▶ **Written task**
Omit all pictures, then retype the data exactly as given.

▶ **Data provided**
%%
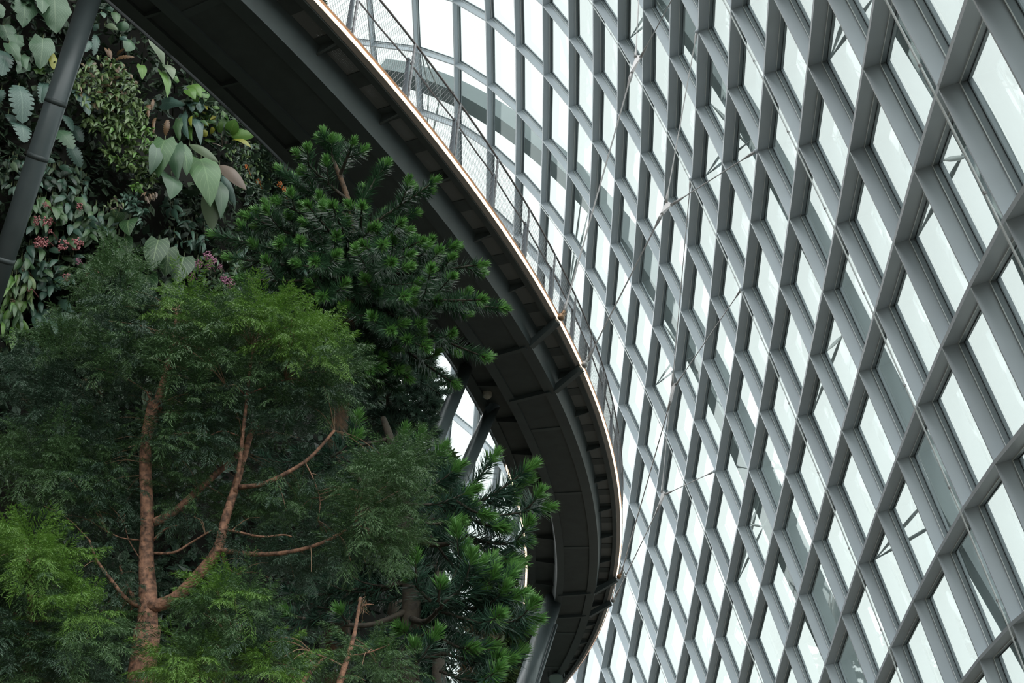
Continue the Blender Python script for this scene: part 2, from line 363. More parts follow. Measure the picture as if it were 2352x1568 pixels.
# outer arches beyond the glass
def arch_point(px, py, off):
    a, b = -5., 7.
    best = None
    for aa in np.arange(-18, 4.1, 1.0):
        for bb in np.arange(-3, 19.1, 1.0):
            q = topx(cam2w(surf0(aa, bb))+snorm(aa, bb)*off)
            if q[2] < 6: continue
            d = (q[0]-px)**2+(q[1]-py)**2
            if best is None or d < best[0]: best = (d, aa, bb)
    _, a, b = best
    for _ in range(8):
        f = lambda a, b: np.array(topx(cam2w(surf0(a, b))+snorm(a, b)*off)[:2])
        f0 = f(a, b)-[px, py]; J = np.stack([(f(a+.01, b)-f0-[px, py])/.01, (f(a, b+.01)-f0-[px, py])/.01], 1)
        try: dd = np.linalg.solve(J, -f0)
        except Exception: break
        dd = np.clip(dd, -1, 1); a += dd[0]; b += dd[1]
    return a, b, cam2w(surf0(a, b))+snorm(a, b)*off, snorm(a, b)
ARCHES = [
 ([(870, 178), (1000, 205), (1118, 262), (1245, 372), (1350, 480), (1440, 580), (1510, 680), (1584, 816), (1637, 921), (1695, 1065), (1753, 1188), (1807, 1308), (1870, 1440), (1925, 1570), (1970, 1690)], 1.5, .8,
  'wide pale steel arch beyond the glass, running from the walkway railing down right'),
 ([(1470, -60), (1517, 20), (1584, 105), (1647, 193), (1710, 298), (1784, 446), (1860, 600), (1930, 740), (2000, 880), (2075, 1020), (2150, 1160), (2240, 1330), (2330, 1490), (2420, 1650)], 1.4, .55,
  'steel arch beyond the glass, middle one of the three'),
 ([(1930, -140), (2000, -30), (2073, 88), (2140, 200), (2203, 310), (2260, 430), (2340, 600), (2420, 780), (2500, 960)], 1.3, .5,
  'steel arch beyond the glass in the top right corner')]
for path, off, wd_, lab in ARCHES:
    pr = [arch_point(x, y, off) for x, y in path]
    P_ = np.array([p[2] for p in pr]); NN = np.array([p[3] for p in pr])
    tt = np.arange(len(P_)); ts = np.linspace(0, len(P_)-1, (len(P_)-1)*4+1)
    # smooth with a low-order fit
    deg = min(5, len(P_)-2)
    Pf = np.stack([np.polyval(np.polyfit(tt, P_[:, i], deg), ts) for i in range(3)], 1)
    Nf = np.stack([np.polyval(np.polyfit(tt, NN[:, i], 3), ts) for i in range(3)], 1)
    root = empty('outer_arch', tuple(Pf[0])); tag(root, lab, 'arch', 'steel arches outside the glass')
    mb = MB(); tg = np.gradient(Pf, axis=0); V = []
    for i in range(len(Pf)):
        n = nrm(Nf[i]); s = nrm(np.cross(tg[i], n))*wd_/2
        V += [Pf[i]-s, Pf[i]+s, Pf[i]+s+n*wd_*1.1, Pf[i]-s+n*wd_*1.1]
    Q = []
    for i in range(len(Pf)-1):
        for k in range(4): Q.append((i*4+k, i*4+(k+1) % 4, i*4+4+(k+1) % 4, i*4+4+k))
    Q += [(0, 1, 2, 3), (len(V)-1, len(V)-2, len(V)-3, len(V)-4)]
    mb.add(V, Q); mb.build('box_rib', M['arch'], root)
    for i in range(1, len(pr)-1, 3):
        a, b, p, n = pr[i]; p = Pf[i*4]; sd = nrm(np.cross(tg[i*4], n))
        for sg in (-1, 1):
            aa, bb = round(a+.3), round(b+sg*.7)
            q, qn = node(aa, bb); q = q+qn*(D2+.06)
            for u in (-1, 1):
                e1 = p+sd*sg*wd_*.3+nrm(tg[i*4])*u*.35
                st = MB(); L_ = [q+(e1-q)*t for t in (0, .12, .3, .7, .88, 1)]
                st.tube(L_, [.018, .02, .042, .042, .02, .018], 8); st.build('tapered_strut', M['strut'], root, smooth=True)

# ------------------------------------------------------------------ aerial walkway
HZ = 17.6
OUTPX = [(722,0),(767,45),(812,89),(879,165),(945.5,250),(1012.5,330),(1057,388),(1102,455),(1146,518),(1191,585),(1236,652),(1277,727.5),(1306,778.5),(1331.5,823),(1350.7,871),(1370,915.6),(1382.5,957),(1395,1001.7),(1409,1072),(1419,1127),(1423.5,1181),(1423.5,1235),(1419,1300),(1411,1340),(1400,1384),(1386,1424),(1368,1460),(1346,1500),(1317,1543),(1299,1565)]
op = np.array([WZ(x, y, HZ)[:2] for x, y in OUTPX])
sl = np.concatenate([[0], np.cumsum(np.linalg.norm(np.diff(op, axis=0), axis=1))])
kx = np.polyfit(sl, op[:, 0], 6); ky = np.polyfit(sl, op[:, 1], 6)
SMAX = sl[-1]
ss = np.arange(-1.0, SMAX+.01, .25)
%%
▶ **Exercise solution**
Continue the Blender Python script for this scene: part 2, from line 363. More parts follow. Measure the picture as if it were 2352x1568 pixels.
# outer arches beyond the glass
def arch_point(px, py, off):
    a, b = -5., 7.
    best = None
    for aa in np.arange(-18, 4.1, 1.0):
        for bb in np.arange(-3, 19.1, 1.0):
            q = topx(cam2w(surf0(aa, bb))+snorm(aa, bb)*off)
            if q[2] < 6: continue
            d = (q[0]-px)**2+(q[1]-py)**2
            if best is None or d < best[0]: best = (d, aa, bb)
    _, a, b = best
    for _ in range(8):
        f = lambda a, b: np.array(topx(cam2w(surf0(a, b))+snorm(a, b)*off)[:2])
        f0 = f(a, b)-[px, py]; J = np.stack([(f(a+.01, b)-f0-[px, py])/.01, (f(a, b+.01)-f0-[px, py])/.01], 1)
        try: dd = np.linalg.solve(J, -f0)
        except Exception: break
        dd = np.clip(dd, -1, 1); a += dd[0]; b += dd[1]
    return a, b, cam2w(surf0(a, b))+snorm(a, b)*off, snorm(a, b)
ARCHES = [
 ([(870, 178), (1000, 205), (1118, 262), (1245, 372), (1350, 480), (1440, 580), (1510, 680), (1584, 816), (1637, 921), (1695, 1065), (1753, 1188), (1807, 1308), (1870, 1440), (1925, 1570), (1970, 1690)], 1.5, .8,
  'wide pale steel arch beyond the glass, running from the walkway railing down right'),
 ([(1470, -60), (1517, 20), (1584, 105), (1647, 193), (1710, 298), (1784, 446), (1860, 600), (1930, 740), (2000, 880), (2075, 1020), (2150, 1160), (2240, 1330), (2330, 1490), (2420, 1650)], 1.4, .55,
  'steel arch beyond the glass, middle one of the three'),
 ([(1930, -140), (2000, -30), (2073, 88), (2140, 200), (2203, 310), (2260, 430), (2340, 600), (2420, 780), (2500, 960)], 1.3, .5,
  'steel arch beyond the glass in the top right corner')]
for path, off, wd_, lab in ARCHES:
    pr = [arch_point(x, y, off) for x, y in path]
    P_ = np.array([p[2] for p in pr]); NN = np.array([p[3] for p in pr])
    tt = np.arange(len(P_)); ts = np.linspace(0, len(P_)-1, (len(P_)-1)*4+1)
    # smooth with a low-order fit
    deg = min(5, len(P_)-2)
    Pf = np.stack([np.polyval(np.polyfit(tt, P_[:, i], deg), ts) for i in range(3)], 1)
    Nf = np.stack([np.polyval(np.polyfit(tt, NN[:, i], 3), ts) for i in range(3)], 1)
    root = empty('outer_arch', tuple(Pf[0])); tag(root, lab, 'arch', 'steel arches outside the glass')
    mb = MB(); tg = np.gradient(Pf, axis=0); V = []
    for i in range(len(Pf)):
        n = nrm(Nf[i]); s = nrm(np.cross(tg[i], n))*wd_/2
        V += [Pf[i]-s, Pf[i]+s, Pf[i]+s+n*wd_*1.1, Pf[i]-s+n*wd_*1.1]
    Q = []
    for i in range(len(Pf)-1):
        for k in range(4): Q.append((i*4+k, i*4+(k+1) % 4, i*4+4+(k+1) % 4, i*4+4+k))
    Q += [(0, 1, 2, 3), (len(V)-1, len(V)-2, len(V)-3, len(V)-4)]
    mb.add(V, Q); mb.build('box_rib', M['arch'], root)
    for i in range(1, len(pr)-1, 3):
        a, b, p, n = pr[i]; p = Pf[i*4]; sd = nrm(np.cross(tg[i*4], n))
        for sg in (-1, 1):
            aa, bb = round(a+.3), round(b+sg*.7)
            q, qn = node(aa, bb); q = q+qn*(D2+.06)
            for u in (-1, 1):
                e1 = p+sd*sg*wd_*.3+nrm(tg[i*4])*u*.35
                st = MB(); L_ = [q+(e1-q)*t for t in (0, .12, .3, .7, .88, 1)]
                st.tube(L_, [.018, .02, .042, .042, .02, .018], 8); st.build('tapered_strut', M['strut'], root, smooth=True)

# ------------------------------------------------------------------ aerial walkway
HZ = 17.6
OUTPX = [(722,0),(767,45),(812,89),(879,165),(945.5,250),(1012.5,330),(1057,388),(1102,455),(1146,518),(1191,585),(1236,652),(1277,727.5),(1306,778.5),(1331.5,823),(1350.7,871),(1370,915.6),(1382.5,957),(1395,1001.7),(1409,1072),(1419,1127),(1423.5,1181),(1423.5,1235),(1419,1300),(1411,1340),(1400,1384),(1386,1424),(1368,1460),(1346,1500),(1317,1543),(1299,1565)]
op = np.array([WZ(x, y, HZ)[:2] for x, y in OUTPX])
sl = np.concatenate([[0], np.cumsum(np.linalg.norm(np.diff(op, axis=0), axis=1))])
kx = np.polyfit(sl, op[:, 0], 6); ky = np.polyfit(sl, op[:, 1], 6)
SMAX = sl[-1]
ss = np.arange(-1.0, SMAX+.01, .25)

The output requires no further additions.